Bayrak, her ülkede bir ulusun kimliğini, devletin varlığını ve resmi ideolojisini simgeler.
Ancak her bayrağın taşıdığı anlam, tarihten ve pratikten bağımsız değildir. Bazı bayraklar yalnızca bir halkın kültürel ve milli sembolüyken, bazıları doğrudan işgalin, sömürünün ve katliamın bayrağı haline gelir. İsrail bayrağı, bu açıdan yalnızca bir devletin sembolü değil; Ortadoğu’da emperyalizmin ileri karakolunun, Filistin halkına karşı yürütülen işgal ve katliam politikalarının sembolüdür.
İsrail Bayrağı: Bir Halkın Değil, Bir Devletin Simgesi
Öncelikle ayrım yapmak gerekir: İsrail bayrağı, Yahudi halkını temsil etmez; İsrail devletini temsil eder. Yahudi halkının içinde de Filistin işgaline, siyonizme ve emperyalizme karşı çıkan, barışı ve adaleti savunan çok sayıda vicdanlı insan vardır. Dolayısıyla Bodrum’da 1 Eylül Dünya Barış Günü’nde yakılan bayrak, bir halkı değil, işgalci devleti hedef almıştır.
Türkiye’de eleştirilen nokta genellikle “bizim geleneğimizde bayrak yakmak yoktur” cümlesine dayanır. Doğrudur, bizde böylesi bir gelenek yoktur. Ama aynı şekilde, katliam ve işgal karşısında sessiz kalmak da bizim geleneğimiz olamaz. İsrail bayrağının yakılması, bir halkı aşağılamak değil; işgalci devletin suçlarını sembolik düzlemde teşhir etmektir.
Emperyalizm ve İsrail’in Rolü
Ortadoğu’da İsrail, sadece bir devlet değil, ABD emperyalizminin bölgedeki en güçlü müttefiki, askeri ve siyasi üssüdür. Bu nedenle İsrail bayrağı, yalnızca ulusal bir sembol değil; emperyalizmin ve işgalin bayrağıdır. Bu perspektiften bakıldığında, bayrak yakma eylemi, yalnızca İsrail’e değil, aynı zamanda ABD’nin Ortadoğu’daki hegemonik politikalarına yöneltilmiş bir protestodur.
Bu noktada Deniz Gezmiş ve arkadaşlarının 1969’da Filistin direnişine katılmaları, Türkiye devrimci hareketinin İsrail’i yalnızca bir devlet değil, emperyalizmin simgesi olarak değerlendirdiğini gösterir.
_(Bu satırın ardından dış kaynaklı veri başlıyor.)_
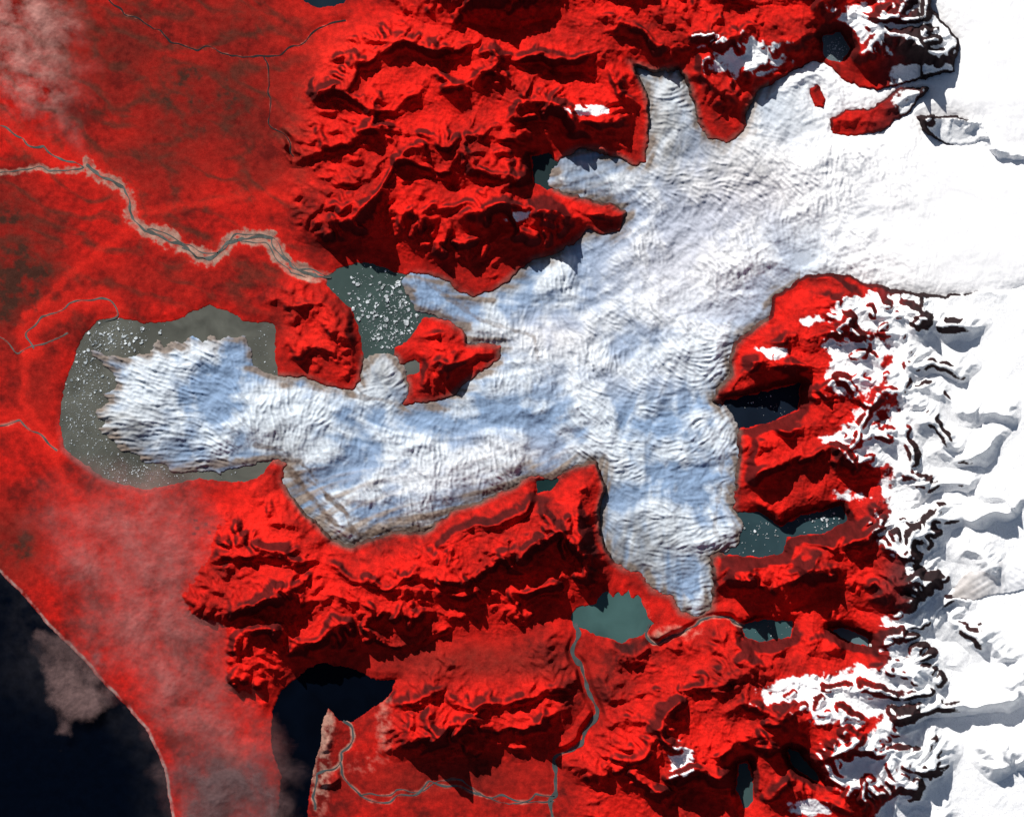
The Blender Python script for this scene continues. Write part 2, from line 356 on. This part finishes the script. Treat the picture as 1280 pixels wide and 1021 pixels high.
# snow
xs_=np.where(Y>780,1092,1105)
sn=(X-xs_)/30+ (H-22)/22*0.3 + c3*1.1+ex*0.8+c2*.3 - ss(0.9,1.6,slope)*3.2
sb=np.zeros_like(X)-2.2
for b in [(940,80,75,34,3.1),(880,55,30,14,3),(645,272,26,10,3.0),(735,140,40,9,3.0),(960,440,30,12,2.9),(1010,400,22,12,2.7),(1055,550,40,16,3.1),(850,955,20,36,3.3),(1010,1008,40,16,3.4),(1010,862,70,24,3.2),(1090,390,60,40,3.2),(1095,150,60,8,1.8),(1090,40,90,50,2.9),(1150,660,60,50,3.0),(1080,865,90,44,3.0),(1070,960,90,44,3.2),(1070,450,60,60,3.0),(1090,550,50,50,3.1),(1060,620,50,20,2.4)]:
    sb=np.maximum(sb,b[4]*blob(*b[:4])-2.2)
sn2=sb+0.15+ (H-24)/24*0.5+c3*1.2+ex*0.9+c2*.3-ss(0.9,1.6,slope)*2.8
redpeak=blob(1205,790,25,30)*2.5+blob(1110,730,50,30)*1.8+blob(1130,870,50,20)*1.3+blob(1150,820,50,15)*1.2+blob(1100,150,50,14)*1.5
snow=np.maximum(ss(0,0.3,sn-redpeak),ss(0,0.3,sn2))
nefill=ss(0,20,(X-1185)+ex2*25)*(1-ss(330,380,Y))
snow=np.maximum(snow,nefill*(1-ss(0.8,1.3,slope)))
snow*=(water<-1)
veg=mix(veg,(0.98,0.98,0.98),snow)
sand=np.array((0.36,0.21,0.16),f32)
beach=ss(-5,-2.5,so)*(1-ss(-1,1,so))*np.clip(0.45+c3*1.4+c2*.6,0,1)
veg=mix(veg,(0.36,0.28,0.25),np.clip(beach,0,1))
RV={
'main':([(105,209),(130,220),(152,235),(162,250),(165,270),(180,288),(210,298),(238,315),(262,322),(285,305),(315,296),(340,302),(352,318),(362,332),(385,342),(412,346)],2.8,6),
'mainb':([(180,288),(205,290),(232,306),(258,316),(280,310),(300,292),(335,296),(350,306),(360,326),(372,336),(392,338),(412,344)],1.2,5),
'mainc':([(230,309),(250,324),(272,318),(292,300),(318,303),(338,308),(348,326),(366,342),(384,346)],1.1,4),
'up1':([(-60,214),(0,216),(45,210),(80,214),(105,209)],1.2,3.0),
'up2':([(-60,120),(0,158),(40,180),(70,195),(105,209)],1.8,0.4),
'w1':([(40,437),(36,412),(55,397),(85,382),(112,373),(138,377),(146,392),(130,402)],1.5,0.5),
'w2':([(-60,400),(0,422),(18,438),(40,437),(60,425),(88,418)],1.2,0.4),
'w3':([(-60,540),(0,531),(25,527),(50,545),(72,562)],1.6,1.0),
's1':([(716,778),(722,800),(720,825),(732,850),(743,880),(738,910),(716,935),(696,948),(693,985),(690,1021),(688,1090)],4.4,0.6),
's2':([(425,950),(432,972),(452,995),(480,1001),(510,993),(540,979),(570,982),(600,992),(650,998),(692,992)],1.7,1.0),
's2b':([(452,995),(490,990),(530,985),(565,972),(590,985),(630,1003),(690,1000)],1.0,0.8),
's3':([(812,782),(808,793),(822,803),(842,796),(862,783),(900,770),(930,782)],2.0,1.4),
'n1':([(120,-30),(150,14),(185,30),(215,52),(240,60),(270,62),(300,72),(345,68),(372,58),(392,40),(430,25)],1.5,0.3),
'n2':([(330,70),(338,110),(335,140),(352,170),(372,195)],1.2,0.3),
's4':([(392,1010),(398,968),(425,952),(440,915),(432,900)],2.0,1.5),
}
rng2=np.random.default_rng(3)
def subdiv(pts,amp):
    P=np.array(pts,float); Q=[]
    E=np.vstack([2*P[0]-P[1],P,2*P[-1]-P[-2]])
    for i in range(1,len(E)-2):
        L=np.linalg.norm(E[i+1]-E[i]); n=max(2,int(L/2.2))
        for t in np.arange(n)/n:
            a,b,c,d=E[i-1],E[i],E[i+1],E[i+2]
            Q.append(0.5*((2*b)+(c-a)*t+(2*a-5*b+4*c-d)*t*t+(-a+3*b-3*c+d)*t**3))
    Q.append(P[-1]); Q=np.array(Q)
    n=len(Q); k=np.arange(n); off=np.zeros((n,2))
    for q in range(6):
        wl=rng2.uniform(4,16); ph=rng2.uniform(0,6.28,2)
        off[:,0]+=np.sin(k/wl*4+ph[0])*amp/6*wl/7; off[:,1]+=np.sin(k/wl*4+ph[1])*amp/6*wl/7
    return Q+off
RL={}; RD={}
for k,(pts,w,sw) in RV.items():
    q=subdiv(pts,3.6); RL[k]=q
    RD[k]=linedist([tuple(p) for p in q[::3]]+[tuple(q[-1])])
rip=np.minimum(np.minimum(RD['main'],RD['up2']),np.minimum(RD['w1'],RD['w3']+3))
veg=mix(veg,(0.66,0.020,0.013),np.clip(1-ss(7,20,rip+ex*12+c2*5),0,1)*0.65)
for k,(pts,w,sw) in RV.items():
    d=RD[k]
    m=1-ss(sw*0.7,sw*1.2+1,d+ex*sw*2.2-w*0.2)
    veg=mix(veg,sand*(1+0.4*c2[...,None]),np.clip(m*(0.8 if sw>1 else .35)*(1+c3*1.6+c2),0,0.9)*(snow<0.5))
    f=1-ss(w,w+6,d)
    H=np.where(water<0,H*(1-f)+np.minimum(H,1.8)*f,H)
sx=np.clip(blob(400,960,12,50)*1.3+blob(480,905,14,36)*.6+blob(410,905,9,18)+blob(455,955,25,20)*.5+blob(850,790,40,10)*.7+blob(790,770,28,24)*.5*(X>770),0,1)
veg=mix(veg,sand,np.clip(sx*(1+c3*1.8+c2*1.5)-0.3,0,0.85))
sh=ss(-9,-1,lk['A'])*blob(120,580,90,40)*.6
veg=mix(veg,(0.2,0.13,0.12),np.clip(sh,0,1))
mor=ss(-8,0,sg)*np.clip(0.6+c3*1.2,0,1)*(X<960)*0.75
veg=mix(veg,(0.13,0.10,0.08),mor)
for p in SCARP:
    d=linedist(p); veg=mix(veg,(0.7,0.022,0.014),np.clip(1-ss(0,9,d+ex*9+c2*5),0,1)*0.6)
for (x,y) in [(245,650),(247,660),(258,655),(243,667),(262,665)]:
    veg=mix(veg,(0.06,0.02,0.02),((np.abs(X-x)<2.5)&(np.abs(Y-y)<2)).astype(f32)*.7)
veg=np.clip(veg*(1+0.32*c2[...,None]*(1-snow[...,None])),0.001,0.98)
mt_land=surf_mat('false_colour_vegetation',0.95,0.02,70,0.2)
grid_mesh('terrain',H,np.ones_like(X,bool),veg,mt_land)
print('terrain',time.time()-T0)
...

Gezmiş’in bu tercihi, İsrail bayrağının da aynı çerçevede okunmasına yol açar.
Simgesel Protestonun Evrenselliği
Dünyanın birçok yerinde bayrak yakmak, hükümetlerin baskıcı ve saldırgan politikalarına karşı evrensel bir protesto biçimi olarak görülür. ABD bayrağı Vietnam işgali sırasında, Güney Afrika bayrağı apartheid döneminde, İsrail bayrağı ise Filistin işgalinde bu bağlamda yakılmıştır. Dolayısıyla Bodrum’daki eylemi bu evrensel bağlama yerleştirmek gerekir. Bu bir halkı hedef almak değil; devletin işgalci kimliğini simgesel olarak teşhir etmektir.
Halkların Kardeşliği ve Bayrağın Ateşi
Asıl mesele şudur: Bayrak yakmak halkların kardeşliğine zarar vermek için değil, tam tersine halkların kardeşliği için barışı ve özgürlüğü savunmak için yapılmıştır. Yakılan bayrak, İsrail halkına karşı değil, onların da üzerinde baskı kuran militarist, saldırgan devlet politikalarına karşı bir eylemdir.
Bu ateş, bir nefretin değil; bir vicdanın, bir barış talebinin ateşidir.
Sonuç: Sessiz Kalmamak
Bugün Bodrum’da yakılan İsrail bayrağını “geleneğimizde yoktur” diyerek eleştirmek mümkündür. Ancak şunu da görmek gerekir: Geleneğimizde işgal karşısında susmak, katliam karşısında sessiz kalmak da yoktur. Eğer bir sembol yakılmışsa, bu, Filistin halkının kanayan yarasına dikkat çekmek için, emperyalizme ve işgale karşı vicdanı ayağa kaldırmak için yapılmıştır.
İsrail bayrağı, emperyalizmin, işgalin ve katliamın sembolü olarak yakılmıştır. Bu eylem, halkların barış içinde bir arada yaşayabileceği adil bir dünya özleminin simgesel bir haykırışıdır.